Não é pecado ser de direita. Nos EUA, há canais de todos os matizes, e o mais bem-sucedido de todos é a Fox News, apoiadora de Trump e de todas as pautas conservadoras. Mas algum rigor jornalístico é sempre necessário, e a Jovem Pan vem falhando com frequência neste quesito.
Com menos de seis meses no ar, a TV Jovem Pan News já se meteu em pelo menos três grandes polêmicas. Em 4 de novembro do ano passado, o humorista André Marinho, então integrante do "Pânico", pediu demissão depois de ter irritado Bolsonaro durante uma entrevista, ao questioná-lo sobre o escândalo das rachadinhas. Incapaz de responder, o presidente fez o que costuma fazer quando se sente confrontado: levantou-se e foi embora.
André Marinho disse que sua saída da emissora não se devia a este episódio, e que ele estava apenas em busca de "novos ares". Não convenceu ninguém, e a imagem de equilíbrio almejada pela JP sofreu um forte abalo.
Menos de duas semanas depois, no dia 16 de novembro, algo bem mais sério aconteceu. Durante o Jornal da Manhã, em debate com Amanda Klein, o jornalista José Carlos Bernardi alegou que "a morte de judeus poderia fomentar a retomada econômica do Brasil". Segundo ele, o Holocausto serviu para a Alemanha se apossar do poder econômico da comunidade judaica, o que teria sido fundamental para o desenvolvimento do país após a 2ª Guerra Mundial.
Não acredito que Adrilles ou Monark, que causou um bafafá depois de defender a legalização do partido nazista no Brasil, sejam de fato fãs de Hitler –até porque ambos dão sinais de não conhecerem muita coisa sobre a ideologia racista e assassina que propõe a eliminação física de judeus, ciganos, homossexuais, deficientes físicos e quem quer que seja que não se encaixe num imaginário padrão de pureza.
Mas é evidente que os dois são despreparadíssimos.
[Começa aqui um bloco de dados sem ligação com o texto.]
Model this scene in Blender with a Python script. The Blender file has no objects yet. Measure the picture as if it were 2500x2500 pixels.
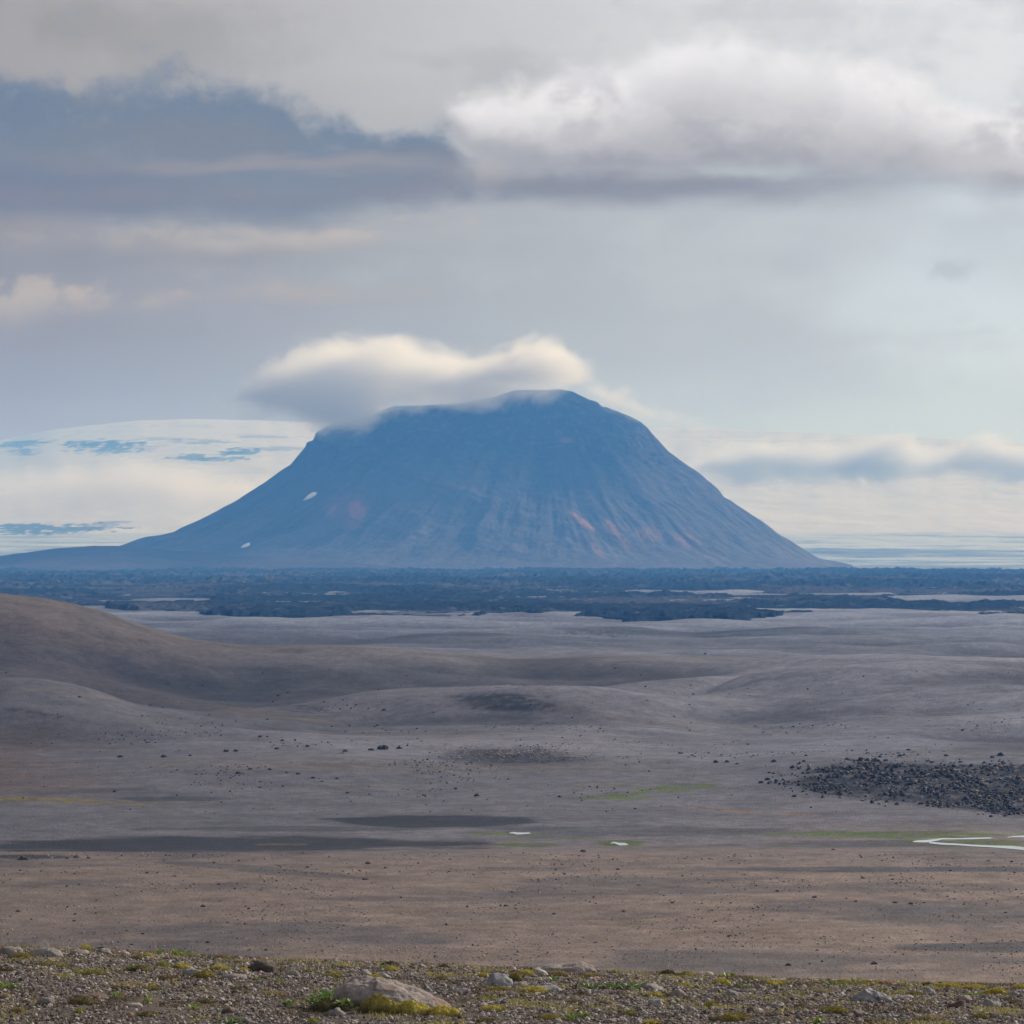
import bpy, math, random
import numpy as np
from mathutils import Vector, noise as mn

# ------------------------------------------------------------------ camera
sc = bpy.context.scene
C = sc.collection
F = 8650.0            # focal length in pixels of a 2500 px wide photograph
HOR = 1350.0          # eye level row
H = 104.0             # camera height over the desert plain (m)

cam = bpy.data.cameras.new('camera')
camo = bpy.data.objects.new('camera', cam)
C.objects.link(camo)
cam.sensor_width = 36.0
cam.sensor_fit = 'HORIZONTAL'
cam.lens = 36.0 * F / 2500.0
cam.shift_y = (HOR - 1250.0) / 2500.0
cam.clip_start = 0.5
cam.clip_end = 120000.0
camo.location = (0, 0, 0)
camo.rotation_euler = (math.radians(90), 0, 0)
sc.camera = camo

SUN_AZ, SUN_EL = math.radians(50), math.radians(25)
sc.view_settings.view_transform = 'Standard'
sc.view_settings.look = 'None'
sc.view_settings.gamma = 1
sc.view_settings.exposure = 0.0
sc.cycles.use_denoising = True
sc.cycles.max_bounces = 8
sc.cycles.diffuse_bounces = 2
sc.cycles.volume_bounces = 8
sc.cycles.volume_step_rate = 1.0
sc.cycles.volume_max_steps = 256
sc.cycles.sample_clamp_indirect = 6

sd = Vector((math.sin(SUN_AZ) * math.cos(SUN_EL), math.cos(SUN_AZ) * math.cos(SUN_EL), math.sin(SUN_EL)))
sun = bpy.data.lights.new('sun', 'SUN')
sun.energy = 5.0
sun.angle = math.radians(0.6)
sun.color = (1.0, 0.93, 0.84)
suno = bpy.data.objects.new('sun', sun)
suno.rotation_euler = sd.to_track_quat('Z', 'Y').to_euler()
suno.location = (200, 100, 300)
C.objects.link(suno)


# ------------------------------------------------------------------ node helpers
class NT:
    """small wrapper that writes node maths as python"""
    def __init__(s, tree):
        s.t = tree
    def node(s, kind, **kw):
        n = s.t.nodes.new(kind)
        for k, v in kw.items():
            setattr(n, k, v)
        return n
    def put(s, sock, v):
        if v is None:
            return
        if isinstance(v, bpy.types.NodeSocket):
            s.t.links.new(v, sock)
        else:
            sock.default_value = v
    def m(s, op, a, b=None, c=None, clamp=False):
        n = s.node('ShaderNodeMath', operation=op, use_clamp=clamp)
        s.put(n.inputs[0], a); s.put(n.inputs[1], b); s.put(n.inputs[2], c)
        return n.outputs[0]
    def add(s, a, b): return s.m('ADD', a, b)
    def sub(s, a, b): return s.m('SUBTRACT', a, b)
    def mul(s, a, b): return s.m('MULTIPLY', a, b)
    def ss(s, x, lo, hi, a=0.0, b=1.0):
        n = s.node('ShaderNodeMapRange', interpolation_type='SMOOTHSTEP', clamp=True)
        s.put(n.inputs[0], x); s.put(n.inputs[1], lo); s.put(n.inputs[2], hi)
        s.put(n.inputs[3], a); s.put(n.inputs[4], b)
        return n.outputs[0]
    def mix(s, f, a, b, blend='MIX'):
        n = s.node('ShaderNodeMix', data_type='RGBA', blend_type=blend)
        s.put(n.inputs[0], f)
        s.put(n.inputs[6], a if isinstance(a, bpy.types.NodeSocket) else (*a, 1) if len(a) == 3 else a)
        s.put(n.inputs[7], b if isinstance(b, bpy.types.NodeSocket) else (*b, 1) if len(b) == 3 else b)
        return n.outputs[2]
    def xyz(s, v):
        n = s.node('ShaderNodeSeparateXYZ'); s.put(n.inputs[0], v)
        return n.outputs
    def comb(s, x, y, z):
        n = s.node('ShaderNodeCombineXYZ')
        s.put(n.inputs[0], x); s.put(n.inputs[1], y); s.put(n.inputs[2], z)
        return n.outputs[0]
    def noise(s, vec, scale, detail=4.0, rough=0.55, dist=0.0, w=None):
        n = s.node('ShaderNodeTexNoise')
        if w is not None:
            n.noise_dimensions = '4D'; n.inputs['W'].default_value = w
        s.put(n.inputs['Vector'], vec)
        n.inputs['Scale'].default_value = scale
        n.inputs['Detail'].default_value = detail
        n.inputs['Roughness'].default_value = rough
        n.inputs['Distortion'].default_value = dist
        return n.outputs['Fac']
    def curve(s, x, pts):
        """piecewise curve through pts, x and y anywhere"""
        xs = [p[0] for p in pts]; ys = [p[1] for p in pts]
        x0, x1, y0, y1 = min(xs), max(xs), min(ys), max(ys)
        if y1 - y0 < 1e-6: y1 = y0 + 1e-6
        f = s.m('MULTIPLY_ADD', x, 1.0 / (x1 - x0), -x0 / (x1 - x0), clamp=True)
        n = s.node('ShaderNodeFloatCurve')
        cu = n.mapping.curves[0]
        q = [((a - x0) / (x1 - x0), (b - y0) / (y1 - y0)) for a, b in pts]
        cu.points[0].location = q[0]; cu.points[1].location = q[-1]
        for a in q[1:-1]:
            cu.points.new(*a)
        n.mapping.update()
        s.put(n.inputs['Value'], f)
        return s.m('MULTIPLY_ADD', n.outputs[0], y1 - y0, y0)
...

Adrilles até tem diploma de jornalista e publicou um livro de poesias, mas sua fama advém de uma tempestuosa passagem pelo BBB 15 e das inúmeras declarações ignorantes e preconceituosas que soltou nos últimos anos.
A Jovem Pan achou que isto o qualificava a ser comentarista. No entanto, não foram poucas as vezes que Adrilles arrancou protestos depois de meter os pés pelas mãos em programas da emissora. Mas só foi efetivamente defenestrado depois de brincar com o nazismo, algo que deveria ser tabu para qualquer pessoa com um mínimo de cultura e inteligência.
Sua saída impede que a emissora perca patrocinadores de imediato, mas isto não significa que o resto do time da Jovem Pan seja do mais alto nível. Entre as contratações recentes do canal estão Caio Copolla e Alexandre Garcia, ambos demitidos há pouco da CNN Brasil, e o ex-ministro do Meio Ambiente Ricardo Salles, o maior protetor de desmatadores que este país já teve.
Com uma equipe dessas, realmente fica difícil para a Jovem Pan produzir um noticiário isento e de qualidade. Seria ótimo se fossem escolhidos comentaristas mais gabaritados, que não espalhassem fake news nem se colocassem automaticamente a favor de qualquer horror cometido por este desgoverno.
Mas a emissora parece preferir uma realidade paralela, para fidelizar o ouvinte/espectador de extrema-direita. Contanto que não assuste os anunciantes, é claro.